Susan Stroman's Contact comes to London with a huge reputation, including a Tony award for best musical.

On the London stage, however, the show looks a disappointing hybrid. Not only does it lack the songs and the story line to make it a real musical, it also lacks the radical imagination to make it satisfying dance theatre. The production started out as a one act dance play (co-created with writer John Weidman), and was expanded into an evening of three separate parts.

There is intentionally no plot or score to link its sections, only a theme of human contact that moves into darker territory as the evening progresses. The performers get to spill out more lines of dialogue as the complexity of their situation grows, though all three sections are danced flat out.

In the opening piece Stroman aims for pure dumb happiness as she brings to life the lovers in Fragonard's painting, The Swing. The young woman is 18th century sister to Sex and the City Samantha, who enjoys wanton contact with her suitor and his manservant. Her frolics add up to no more than comic froth, and the faux baroque choreography could have looked thin. However, Stroman puts the lovers' swing to such ingeniously raunchy use it is hard not to be beguiled.

The couple in the second piece have, by contrast, lost all shimmer of romance. He is an ugly mobster; she is the cowed, ditzy wife who survives his bullying by fantasising herself into a whirlwind danced romance.

Sarah Wildor as the wife does more than justice to Stroman's rather derivative comedy ballet, and she is also startlingly good at a broad Queens accent. What makes her by far the best thing in the evening is her ability to layer and complicate her role. Wildor's anarchic humour and visceral body language pitch this character way beyond its obvious limits into surreal comedy, and ultimately the bleakest misery.

In the final piece a suicidal celebrity (Michael Praed) seeks consolation in a dance bar where he meets The Girl in the Yellow Dress (Leigh Zimmerman). She is the hottest dancer on the floor and he thinks he'll be saved by partnering her, until Stroman whisks the plot onto a different course.

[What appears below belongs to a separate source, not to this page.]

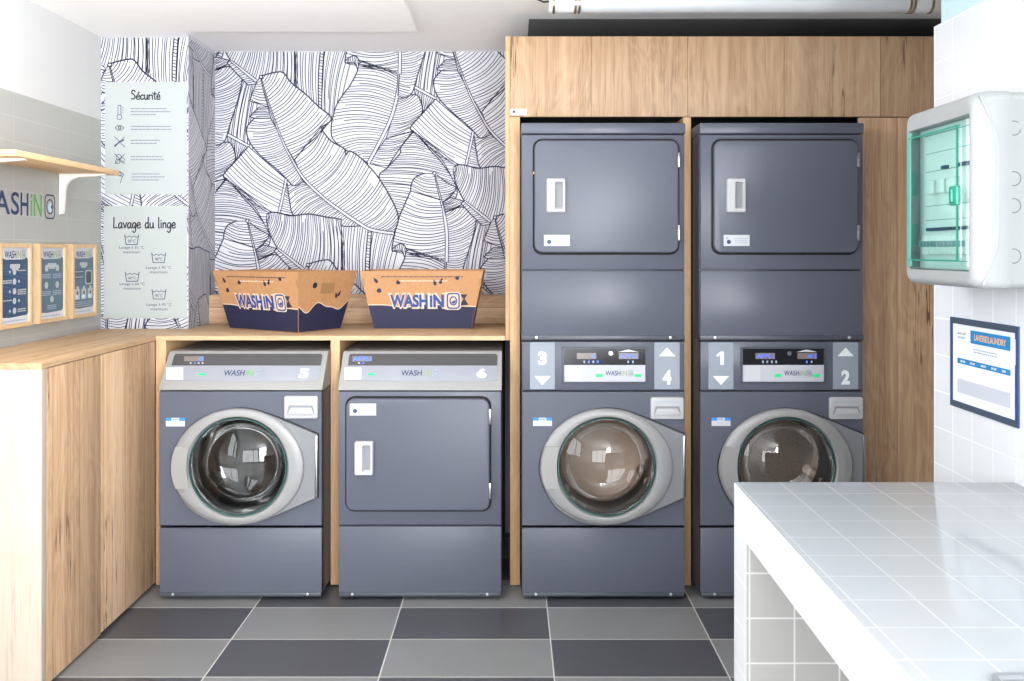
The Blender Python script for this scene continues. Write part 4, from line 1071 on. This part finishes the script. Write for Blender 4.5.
# electrical distribution board on the right wall, its see-through door facing left
hous = pm('board_housing', (150, 152, 152), .5); mod_w = pm('breaker_white', (236, 238, 238), .4); mod_g = pm('breaker_toggle', (120, 160, 165), .4)
teal_s = pm('board_blue_strip', (20, 60, 96), .4); latch_m = pm('teal_latch', (40, 140, 118), .3)
knock = pm('knockout_line', (104, 106, 106), .7)
board = thing('distribution_board', 'white electrical distribution board with a see-through teal door, on the tiled wall', 'distribution board', (RX, 2.14, 1.378))
PD = Plane((0, 0, 0), (0, 1, 0), (0, 0, 1), (-1, 0, 0))         # a = Y, h = -X
mb = MB()
oy0, oy1, oz0, oz1 = 1.966, 2.318, 1.378, 1.81
dy0, dy1, dz0, dz1 = 1.988, 2.286, 1.416, 1.762
L0 = rrect(oy0, oz0, oy1, oz1, .02, 5); ins = lambda d_: rrect(oy0+d_, oz0+d_, oy1-d_, oz1-d_, max(.02, .02+d_*.5), 5)
dop = lambda d_: rrect(dy0+d_, dz0+d_, dy1-d_, dz1-d_, .008, 5)
mb.loops(PD, [(L0, -RX+.0005), (L0, -1.095), (ins(-.002), -1.092), (ins(-.002), -1.05), (ins(.0), -1.034), (ins(.003), -1.024), (ins(.008), -1.016), (ins(.016), -1.012), (dop(-.002), -1.012), (dop(-.001), -1.042)], hous, cap0=True)
loc(mb, board).build('housing', board)
mb = MB(); PN = Plane((0, oy0, 0), (1, 0, 0), (0, 0, 1), (0, -1, 0))
for z_, g0 in ((1.7285, 30), (1.618, 0), (1.559, 0), (1.449, 0)):
    mb2 = MB().stroke(PN, [(1.098+.0155*math.cos(math.radians(t)), z_+.0155*math.sin(math.radians(t))) for t in range(g0+20, 360+20-g0+1, 12)], .0018, knock, .0004)
    loc(mb2, board).build('knockout', board)
# raised curved rib on the near side
rib = [(1.021, 1.80), (1.032, 1.775), (1.054, 1.725), (1.0595, 1.70), (1.0595, 1.49), (1.056, 1.465), (1.036, 1.405), (1.028, 1.385)]
mb = MB().prism(PN, rib+[(x+.006, z) for x, z in rib[::-1]], -.001, .0035, hous, .0015); loc(mb, board).build('side_rib', board)
mb = MB().rect(PD, dy0, dz0, dy1, dz1, mod_w, -1.0395)
hb = -1.039
for z_ in (1.745, 1.70, 1.655, 1.57, 1.535, 1.465, 1.435): mb.rect(PD, dy0+.02, z_, dy1-.03, z_+.0018, mod_g, hb)
loc(mb, board).build('inner_plate', board, recalc=False)
for z_, w_ in ((1.66, 1), (1.513, 0)):
    segs_ = ((2.03, 2.075), (2.135, 2.158)) if w_ else ((2.02, 2.105), (2.118, 2.235))
    for y0_, y1_ in segs_: loc(MB().box(1.030, 1.0395, y0_, y1_, z_-.004, z_+.004, teal_s, .001), board).build('label_strip', board)
for j in range(3): loc(MB().box(1.022, 1.0395, 2.075+j*.052, 2.115+j*.052, 1.598, 1.632, mod_w, .003), board).build('socket_module', board)
for j in range(12):
    y_ = 2.022+j*.0182
    b_ = loc(MB().box(1.022, 1.0395, y_, y_+.0172, 1.452, 1.496, mod_w, .0015), board).build('breaker', board)
    loc(MB().box(1.012, 1.023, y_+.005, y_+.0125, 1.47, 1.484, mod_g, .001), board).build('toggle', b_)
teal_glass = glass('teal_door_plastic', (.88, .985, .96), .04, .06, (.4, .82, .72))
mb = MB()
mb.loops(PD, [(dop(.001), -1.014), (dop(.002), -1.009), (dop(.004), -1.007), (dop(.022), -1.007), (dop(.025), -1.004), (dop(.028), -1.004)], teal_glass, cap1=True)
dd = loc(mb, board).build('see_through_door', board)
teal_edge = pm('teal_hinge_plastic', (84, 160, 144), .3)
for z0_, z1_ in ((1.475, 1.53), (1.60, 1.66)):
    loc(MB().box(1.012, 1.034, dy1-.001, dy1+.012, z0_, z1_, teal_edge, .003), board).build('door_hinge', dd)
loc(MB().box(.996, 1.008, 2.014, 2.05, 1.563, 1.607, latch_m, .003).box(.990, .998, 2.026, 2.034, 1.57, 1.60, latch_m, .002), board).build('door_latch', dd)
mb = MB()
for z_ in (1.438, 1.742): mb.box(1.002, 1.007, dy0+.03, dy1-.012, z_-.0018, z_+.0018, latch_m)
mb.box(1.003, 1.008, dy1-.026, dy1-.008, dz0+.006, dz1-.006, teal_edge, .001); mb.box(1.002, 1.006, dy0+.036, dy0+.039, dz0+.02, dz1-.02, latch_m)
loc(mb, board).build('door_edge', dd)

# white tiled table built against the right wall
TY, TZ = 2.089, .924
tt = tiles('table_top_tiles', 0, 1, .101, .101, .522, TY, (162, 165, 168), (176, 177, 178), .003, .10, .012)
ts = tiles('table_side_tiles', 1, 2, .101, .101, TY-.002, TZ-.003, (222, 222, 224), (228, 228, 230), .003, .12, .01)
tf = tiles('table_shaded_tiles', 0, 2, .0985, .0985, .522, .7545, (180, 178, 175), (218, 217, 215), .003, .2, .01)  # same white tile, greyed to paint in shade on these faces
tb = thing('tiled_table', 'white tiled table with a slab leg, built against the white tiled wall', 'table', (.85, 1.2, 0))
sk = lambda y: .518-.018*(TY-y)                # the front edge runs very slightly askew
Y0 = .32
mb = MB(); top = [(sk(Y0), Y0), (RX-.001, Y0), (RX-.001, TY), (sk(TY), TY)]
mb.prism(PT, top, TZ-.104, TZ, tt, .003, back=True)
mb.mi = [0]*len(mb.mi)
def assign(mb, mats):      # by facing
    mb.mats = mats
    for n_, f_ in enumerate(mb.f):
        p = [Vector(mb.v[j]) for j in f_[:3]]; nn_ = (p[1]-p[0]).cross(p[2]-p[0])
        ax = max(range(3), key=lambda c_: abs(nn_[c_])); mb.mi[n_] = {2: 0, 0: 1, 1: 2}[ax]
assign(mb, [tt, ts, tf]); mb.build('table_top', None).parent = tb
def fixloc(o):   # keep world position while parented to an offset empty
    o.data.transform(Matrix.Translation(-o.parent.location))
for ya, yb in ((1.97, TY), (Y0, Y0+.12)):
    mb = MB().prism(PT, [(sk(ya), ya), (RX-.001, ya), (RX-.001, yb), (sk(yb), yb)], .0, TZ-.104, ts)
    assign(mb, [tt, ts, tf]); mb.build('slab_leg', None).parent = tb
# the tile grids are laid out from the world origin, so the table's empty stands there
tb.location = (0, 0, 0)
tray_m = pm('grey_tray', (120, 122, 126), .4)
mb = MB(); tr = rrect(.601, .98, .80, 1.128, .012, 4)
mb.loops(PT, [(tr, TZ+.001), (offset_poly(tr, -.004), TZ+.006), (offset_poly(tr, .004), TZ+.006), (offset_poly(tr, .008), TZ+.003)], tray_m, cap0=True, cap1=True)
tag(mb.build('card_tray'), 'flat grey tray lying on the white tiled table', 'tray')

# ------------------------------------------------------------------ tube light under the ceiling
tube_m = pm('tube_diffuser', (186, 188, 192), .3, 0, .3); clip_m = pm('clip_steel', (150, 135, 110), .3, .9); cap_m = pm('tube_end_white', (196, 196, 198), .4)
LY, LZ, LR = 3.5, 2.4225, .036
xl, xr = fx(549, LY), fx(931, LY)
tl = thing('tube_light', 'long white tube light with steel clips under the ceiling, above the oak housing', 'ceiling light', ((xl+xr)/2, LY, LZ))
loc(MB().tube([(xl+.1, LY, LZ), (xr-.1, LY, LZ)], LR, tube_m, 24), tl).build('tube', tl)
for x0, x1 in ((xl, xl+.1), (xr-.1, xr)): loc(MB().tube([(x0, LY, LZ), (x0+.004, LY, LZ), (x1, LY, LZ)], LR+.001, cap_m, 24), tl).build('end_cap', tl)
for px in (553.5, 575, 579, 907.5, 911.5, 929.5):
    x = fx(px, LY); loc(MB().tube([(x-.0045, LY, LZ), (x+.0045, LY, LZ)], LR+.004, clip_m, 24), tl).build('clip', tl)
for px in (577, 909.5):
    x = fx(px, LY); loc(MB().box(x-.02, x+.02, LY-.015, LY+.015, LZ+LR, CEIL-.0005, white_metal, .002), tl).build('mount', tl)
ca = [(xl+.002, LY, LZ+.008), (xl-.02, LY, LZ+.006), (xl-.045, LY, LZ+.016), (xl-.056, LY, LZ+.04), (xl-.058, LY, CEIL-.001)]
loc(MB().tube([Vector(p) for p in ca], .004, black, 8), tl).build('cable', tl)

# ------------------------------------------------------------------ light, world, camera
def area(name, loc_, rot, sx, sy, power, c=(1, 1, 1)):
    l = bpy.data.lights.new(name, 'AREA'); l.shape = 'RECTANGLE'; l.size = sx; l.size_y = sy; l.energy = power; l.color = c
    o = bpy.data.objects.new(name, l); COL.objects.link(o); o.location = loc_; o.rotation_euler = rot
    return o
DAY = (.965, .985, 1)
area('daylight_shop_front', (-.39, SF-.3, 1.3), (math.radians(90+8), 0, 0), 3.0, 2.4, 190, DAY)
area('daylight_side_window', (WX-.2, 1.15, 1.55), (math.radians(90), 0, math.radians(-90)), 2.0, 1.55, 52, DAY)
area('fill_right', (RX+.2, -1.5, 1.35), (math.radians(90), 0, math.radians(52)), 1.7, 2.1, 360, DAY)  # added fill through a made-up opening, brightens the left cabinet and wall
area('fill_ceiling', (-.95, 2.5, 2.21), (math.radians(152), 0, 0), 1.8, .2, 25, DAY)  # added fill aimed up to brighten the ceiling, no fitting there
w = bpy.data.worlds.new('sky'); w.use_nodes = True; S.world = w
w.node_tree.nodes['Background'].inputs[0].default_value = (.9, .95, 1, 1); w.node_tree.nodes['Background'].inputs[1].default_value = .8

cam = bpy.data.cameras.new('camera'); co = bpy.data.objects.new('camera', cam); COL.objects.link(co); S.camera = co
co.location = (0, 0, CH); co.rotation_euler = (math.radians(90), 0, 0)
cam.sensor_width = 36; cam.lens = F/1024*36; cam.shift_x = (512-CX)/1024; cam.shift_y = -(340.5-CY)/1024; cam.clip_start = .02
S.view_settings.view_transform = 'Standard'; S.view_settings.look = 'None'; S.view_settings.gamma = 1; S.view_settings.use_curve_mapping = False
S.view_settings.exposure = 0.36
S.cycles.max_bounces = 10; S.cycles.diffuse_bounces = 5; S.cycles.transparent_max_bounces = 12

The final twist is slick but is a device used in all three sections; its repetition signals how weak Stroman's material essentially is. Entertaining though her stories are, their scenarios are deadly simple; she relies on narrative gags, rather than human detail to give them depth. For a show that is all about the pains and pleasures of human communication, Contact fails disappointingly to get under its characters' skins.